Your task is to quote, unchanged, only the lines from the one with "Write a Blender" through the one with "def V(*a): return Vector(a)", both ends included.
** begin Given data **
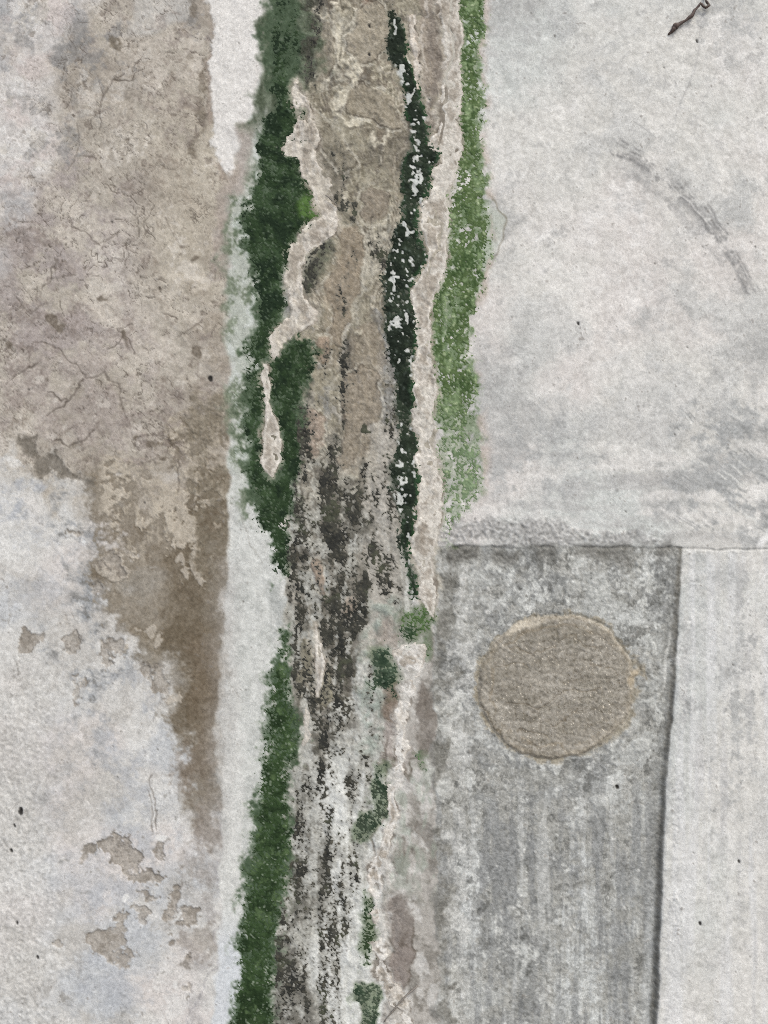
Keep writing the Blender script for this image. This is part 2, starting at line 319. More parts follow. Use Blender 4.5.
** end Given data **
** begin Given data **
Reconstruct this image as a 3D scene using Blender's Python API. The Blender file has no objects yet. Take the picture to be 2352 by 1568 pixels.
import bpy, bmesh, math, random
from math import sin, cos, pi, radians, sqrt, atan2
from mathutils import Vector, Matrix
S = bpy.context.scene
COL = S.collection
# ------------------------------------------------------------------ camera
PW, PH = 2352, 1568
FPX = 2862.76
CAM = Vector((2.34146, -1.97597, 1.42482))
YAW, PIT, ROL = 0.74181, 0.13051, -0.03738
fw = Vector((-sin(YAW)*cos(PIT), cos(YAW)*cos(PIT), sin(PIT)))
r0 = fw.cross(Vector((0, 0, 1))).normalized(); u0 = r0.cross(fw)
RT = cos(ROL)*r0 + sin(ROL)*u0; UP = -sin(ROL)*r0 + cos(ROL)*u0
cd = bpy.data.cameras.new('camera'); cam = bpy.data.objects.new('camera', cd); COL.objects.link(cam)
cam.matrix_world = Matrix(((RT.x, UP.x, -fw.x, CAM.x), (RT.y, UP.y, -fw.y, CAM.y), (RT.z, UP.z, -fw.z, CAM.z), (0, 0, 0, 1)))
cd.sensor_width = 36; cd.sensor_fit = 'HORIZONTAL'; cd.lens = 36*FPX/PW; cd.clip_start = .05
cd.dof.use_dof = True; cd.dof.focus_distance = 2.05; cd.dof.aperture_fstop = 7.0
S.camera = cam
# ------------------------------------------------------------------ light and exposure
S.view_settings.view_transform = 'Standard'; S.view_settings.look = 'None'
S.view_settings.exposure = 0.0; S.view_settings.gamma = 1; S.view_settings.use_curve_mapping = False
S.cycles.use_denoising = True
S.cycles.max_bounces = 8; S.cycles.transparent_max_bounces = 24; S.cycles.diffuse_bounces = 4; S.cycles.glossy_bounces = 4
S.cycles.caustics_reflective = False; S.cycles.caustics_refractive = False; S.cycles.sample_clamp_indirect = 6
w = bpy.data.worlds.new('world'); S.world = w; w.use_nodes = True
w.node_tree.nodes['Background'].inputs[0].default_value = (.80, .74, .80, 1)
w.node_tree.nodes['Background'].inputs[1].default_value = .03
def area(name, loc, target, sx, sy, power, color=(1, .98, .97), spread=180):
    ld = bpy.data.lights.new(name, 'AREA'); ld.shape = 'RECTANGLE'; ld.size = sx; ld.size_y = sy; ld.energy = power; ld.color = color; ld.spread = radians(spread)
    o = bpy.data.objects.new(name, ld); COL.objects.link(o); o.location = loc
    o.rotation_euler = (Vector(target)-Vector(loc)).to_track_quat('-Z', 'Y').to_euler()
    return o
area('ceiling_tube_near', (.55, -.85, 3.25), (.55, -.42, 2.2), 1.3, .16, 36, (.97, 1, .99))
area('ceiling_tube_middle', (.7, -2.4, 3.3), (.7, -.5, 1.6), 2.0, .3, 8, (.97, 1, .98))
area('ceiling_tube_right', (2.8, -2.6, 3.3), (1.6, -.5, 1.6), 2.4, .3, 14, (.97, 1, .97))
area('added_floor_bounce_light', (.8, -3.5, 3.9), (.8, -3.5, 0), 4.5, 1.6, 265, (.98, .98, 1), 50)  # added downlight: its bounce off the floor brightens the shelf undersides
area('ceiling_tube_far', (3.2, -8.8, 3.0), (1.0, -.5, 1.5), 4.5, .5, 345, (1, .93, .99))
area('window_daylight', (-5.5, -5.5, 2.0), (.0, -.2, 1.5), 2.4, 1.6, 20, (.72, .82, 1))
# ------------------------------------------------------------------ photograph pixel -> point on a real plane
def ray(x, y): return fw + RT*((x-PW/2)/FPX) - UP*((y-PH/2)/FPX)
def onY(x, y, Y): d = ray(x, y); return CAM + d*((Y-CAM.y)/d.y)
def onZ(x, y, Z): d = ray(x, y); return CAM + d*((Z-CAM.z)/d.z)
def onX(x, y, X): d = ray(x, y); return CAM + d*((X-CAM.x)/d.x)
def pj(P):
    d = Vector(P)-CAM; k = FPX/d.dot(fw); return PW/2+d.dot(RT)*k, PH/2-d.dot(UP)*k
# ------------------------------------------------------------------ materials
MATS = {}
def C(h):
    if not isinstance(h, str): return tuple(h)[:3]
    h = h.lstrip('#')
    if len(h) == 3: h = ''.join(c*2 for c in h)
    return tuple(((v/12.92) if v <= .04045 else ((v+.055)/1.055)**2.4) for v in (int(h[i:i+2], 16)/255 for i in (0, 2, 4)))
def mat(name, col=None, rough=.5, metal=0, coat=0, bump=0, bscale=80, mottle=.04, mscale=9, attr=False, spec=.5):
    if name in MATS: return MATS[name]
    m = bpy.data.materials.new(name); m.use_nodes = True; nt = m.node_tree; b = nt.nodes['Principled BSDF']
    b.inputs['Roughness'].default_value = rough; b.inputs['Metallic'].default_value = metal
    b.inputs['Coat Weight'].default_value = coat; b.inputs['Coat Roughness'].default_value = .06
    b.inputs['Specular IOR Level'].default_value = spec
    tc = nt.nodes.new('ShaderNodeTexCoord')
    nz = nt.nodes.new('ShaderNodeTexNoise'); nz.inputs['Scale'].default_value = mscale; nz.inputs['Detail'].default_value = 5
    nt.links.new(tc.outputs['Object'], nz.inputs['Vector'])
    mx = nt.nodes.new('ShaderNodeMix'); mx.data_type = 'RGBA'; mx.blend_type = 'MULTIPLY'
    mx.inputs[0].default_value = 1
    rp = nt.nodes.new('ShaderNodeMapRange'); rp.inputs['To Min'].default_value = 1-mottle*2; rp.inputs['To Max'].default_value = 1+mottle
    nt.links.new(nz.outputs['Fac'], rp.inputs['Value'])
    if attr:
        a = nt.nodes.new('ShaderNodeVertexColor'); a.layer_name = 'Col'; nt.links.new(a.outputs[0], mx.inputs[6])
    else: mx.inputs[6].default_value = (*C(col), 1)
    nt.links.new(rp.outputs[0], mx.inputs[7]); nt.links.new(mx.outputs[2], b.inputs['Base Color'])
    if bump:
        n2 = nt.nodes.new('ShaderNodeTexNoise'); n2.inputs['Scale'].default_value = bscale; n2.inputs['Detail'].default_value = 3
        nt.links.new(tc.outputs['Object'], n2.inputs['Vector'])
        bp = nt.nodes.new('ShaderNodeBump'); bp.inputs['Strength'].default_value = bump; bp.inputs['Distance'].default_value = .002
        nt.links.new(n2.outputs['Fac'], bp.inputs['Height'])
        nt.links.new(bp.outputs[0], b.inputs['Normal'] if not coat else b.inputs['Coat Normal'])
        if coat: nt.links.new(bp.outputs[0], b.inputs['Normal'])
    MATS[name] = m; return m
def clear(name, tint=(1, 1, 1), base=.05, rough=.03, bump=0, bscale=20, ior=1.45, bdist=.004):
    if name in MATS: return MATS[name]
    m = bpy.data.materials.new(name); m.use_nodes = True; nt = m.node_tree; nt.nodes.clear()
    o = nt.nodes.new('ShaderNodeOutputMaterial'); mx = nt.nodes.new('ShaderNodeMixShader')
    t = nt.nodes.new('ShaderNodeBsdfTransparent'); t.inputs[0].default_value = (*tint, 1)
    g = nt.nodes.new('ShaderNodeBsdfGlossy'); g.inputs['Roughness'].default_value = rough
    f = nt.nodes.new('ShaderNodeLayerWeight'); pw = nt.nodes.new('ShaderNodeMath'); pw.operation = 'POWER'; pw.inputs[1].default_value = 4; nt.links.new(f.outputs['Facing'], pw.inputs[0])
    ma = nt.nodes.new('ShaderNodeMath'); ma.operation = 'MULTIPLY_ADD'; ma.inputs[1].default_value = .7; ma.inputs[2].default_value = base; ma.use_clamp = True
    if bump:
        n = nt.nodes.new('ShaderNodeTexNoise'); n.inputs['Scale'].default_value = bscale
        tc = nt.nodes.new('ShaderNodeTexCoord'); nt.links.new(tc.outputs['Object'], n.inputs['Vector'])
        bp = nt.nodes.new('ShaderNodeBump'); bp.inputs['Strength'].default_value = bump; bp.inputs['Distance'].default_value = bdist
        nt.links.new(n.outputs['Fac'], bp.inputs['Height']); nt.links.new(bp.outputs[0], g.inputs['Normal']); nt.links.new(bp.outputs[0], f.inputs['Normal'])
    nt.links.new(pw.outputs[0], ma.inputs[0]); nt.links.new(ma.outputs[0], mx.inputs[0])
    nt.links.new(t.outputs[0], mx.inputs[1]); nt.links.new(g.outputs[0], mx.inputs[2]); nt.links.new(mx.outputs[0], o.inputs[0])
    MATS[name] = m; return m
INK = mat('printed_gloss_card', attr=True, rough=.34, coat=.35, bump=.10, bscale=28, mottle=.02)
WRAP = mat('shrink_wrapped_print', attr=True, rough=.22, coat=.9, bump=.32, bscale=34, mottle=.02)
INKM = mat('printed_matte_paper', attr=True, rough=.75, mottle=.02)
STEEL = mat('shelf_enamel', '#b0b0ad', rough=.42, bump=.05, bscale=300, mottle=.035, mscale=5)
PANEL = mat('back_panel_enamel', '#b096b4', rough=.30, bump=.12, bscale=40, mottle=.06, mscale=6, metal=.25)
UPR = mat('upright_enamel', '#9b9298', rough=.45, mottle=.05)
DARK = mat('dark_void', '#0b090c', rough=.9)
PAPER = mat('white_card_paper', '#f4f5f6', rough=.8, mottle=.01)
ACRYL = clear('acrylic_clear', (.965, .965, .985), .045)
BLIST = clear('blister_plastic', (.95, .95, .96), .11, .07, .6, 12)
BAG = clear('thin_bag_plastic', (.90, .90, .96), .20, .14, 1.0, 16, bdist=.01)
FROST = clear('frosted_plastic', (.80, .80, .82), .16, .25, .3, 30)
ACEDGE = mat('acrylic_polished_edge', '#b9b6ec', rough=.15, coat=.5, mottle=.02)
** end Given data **
** begin Given data **
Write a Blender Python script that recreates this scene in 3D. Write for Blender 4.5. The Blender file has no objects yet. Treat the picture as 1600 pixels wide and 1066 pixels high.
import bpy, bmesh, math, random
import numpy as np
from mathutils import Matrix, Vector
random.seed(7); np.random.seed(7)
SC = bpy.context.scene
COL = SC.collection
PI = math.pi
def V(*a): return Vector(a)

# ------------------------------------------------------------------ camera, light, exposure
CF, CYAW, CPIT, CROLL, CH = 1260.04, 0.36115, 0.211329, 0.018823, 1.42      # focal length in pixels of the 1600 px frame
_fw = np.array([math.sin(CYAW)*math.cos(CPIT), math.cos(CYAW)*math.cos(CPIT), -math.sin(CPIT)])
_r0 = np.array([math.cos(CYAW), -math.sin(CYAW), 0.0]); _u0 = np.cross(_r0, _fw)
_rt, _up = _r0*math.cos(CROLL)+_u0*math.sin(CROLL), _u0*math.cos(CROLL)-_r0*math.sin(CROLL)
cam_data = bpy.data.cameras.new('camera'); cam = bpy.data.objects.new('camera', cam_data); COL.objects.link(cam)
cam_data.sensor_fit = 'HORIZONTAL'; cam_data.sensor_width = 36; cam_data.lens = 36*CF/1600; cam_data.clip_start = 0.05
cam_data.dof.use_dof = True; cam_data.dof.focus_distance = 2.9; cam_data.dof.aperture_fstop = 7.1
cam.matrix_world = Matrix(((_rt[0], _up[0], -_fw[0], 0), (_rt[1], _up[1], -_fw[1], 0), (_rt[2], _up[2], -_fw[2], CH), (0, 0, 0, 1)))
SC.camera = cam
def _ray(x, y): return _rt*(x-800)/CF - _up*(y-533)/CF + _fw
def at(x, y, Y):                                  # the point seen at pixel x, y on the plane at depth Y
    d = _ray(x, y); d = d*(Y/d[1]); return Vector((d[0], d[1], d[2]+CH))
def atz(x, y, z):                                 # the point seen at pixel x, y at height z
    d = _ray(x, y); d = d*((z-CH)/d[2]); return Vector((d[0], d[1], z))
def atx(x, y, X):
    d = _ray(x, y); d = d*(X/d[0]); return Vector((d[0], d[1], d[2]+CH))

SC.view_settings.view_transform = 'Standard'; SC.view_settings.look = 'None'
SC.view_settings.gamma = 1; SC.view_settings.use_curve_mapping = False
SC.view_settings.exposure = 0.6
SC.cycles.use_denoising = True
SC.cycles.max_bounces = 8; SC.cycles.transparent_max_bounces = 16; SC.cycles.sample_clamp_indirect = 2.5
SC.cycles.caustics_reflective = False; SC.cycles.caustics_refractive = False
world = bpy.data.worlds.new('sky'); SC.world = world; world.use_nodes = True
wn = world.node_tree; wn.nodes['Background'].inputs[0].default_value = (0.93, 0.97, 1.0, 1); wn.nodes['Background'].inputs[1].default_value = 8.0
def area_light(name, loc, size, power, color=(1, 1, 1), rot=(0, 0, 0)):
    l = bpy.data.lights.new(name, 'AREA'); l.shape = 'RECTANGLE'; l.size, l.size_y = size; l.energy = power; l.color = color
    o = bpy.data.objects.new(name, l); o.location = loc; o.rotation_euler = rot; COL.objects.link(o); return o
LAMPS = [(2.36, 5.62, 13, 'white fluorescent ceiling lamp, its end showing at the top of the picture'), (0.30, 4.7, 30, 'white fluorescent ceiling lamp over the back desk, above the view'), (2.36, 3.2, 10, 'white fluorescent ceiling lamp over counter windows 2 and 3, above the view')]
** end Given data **
● Reply:
Write a Blender Python script that recreates this scene in 3D. Write for Blender 4.5. The Blender file has no objects yet. Treat the picture as 1600 pixels wide and 1066 pixels high.
import bpy, bmesh, math, random
import numpy as np
from mathutils import Matrix, Vector
random.seed(7); np.random.seed(7)
SC = bpy.context.scene
COL = SC.collection
PI = math.pi
def V(*a): return Vector(a)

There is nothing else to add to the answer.